I'm proud of this recent response I posted via social media on an article. I figured it would be nice to be able to access this again in the future in case I ever needed it, so I'm just copying it here.
Misdirected awareness doesn't bring healing. This article may improve
the awareness of dangers in prescription drug addiction, but at what
cost? The blaming tone is definitely mass-consumable, but it doesn't
encourage reconciliation, which is what is really needed for these
individuals and families, right? Does this article treat Mormons with
all the many levels of complexity and nuance and richness
that is true of Mormon people? Sorry it really doesn't. I know from
my own experience that it isn't healthy to make assumptions about
anyone, especially when I know I'm painting them the way I want them to
appear, and this article uses much too broad a brush. Overgeneralizing
about any group of people is unfair and unhealthy. Stereotypes don't
hold up nearly so well when its person to person or face to face. I've
studied the media. I know how it works, and I'm not buying it.

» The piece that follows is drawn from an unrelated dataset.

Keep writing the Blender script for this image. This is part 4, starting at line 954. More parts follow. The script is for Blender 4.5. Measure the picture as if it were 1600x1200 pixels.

Divisiveness seems to have increased in the past several years, driven
by mass media monetization tactics, and this could easily be as much to
blame for drug addictions as any other cultural factors. It takes
personal integrity not to buy into the us-vs.-them mentality the media
dishes out. The reason to care about someone with an addiction is
because they're a human being, not because they're a victim! When I
find that I'm making assumptions about someone else or an entire group
of people, its a big red flag for me that I need to use Byron Katie's
turn-arounds (see her free worksheet at thework.com)
and realize that the problems I perceive in the world around me are
more often problems of my own creation, or imagination. This article
comes from a place of partial truths and conditional love. For me,
whole truths and unconditional love lead to healing.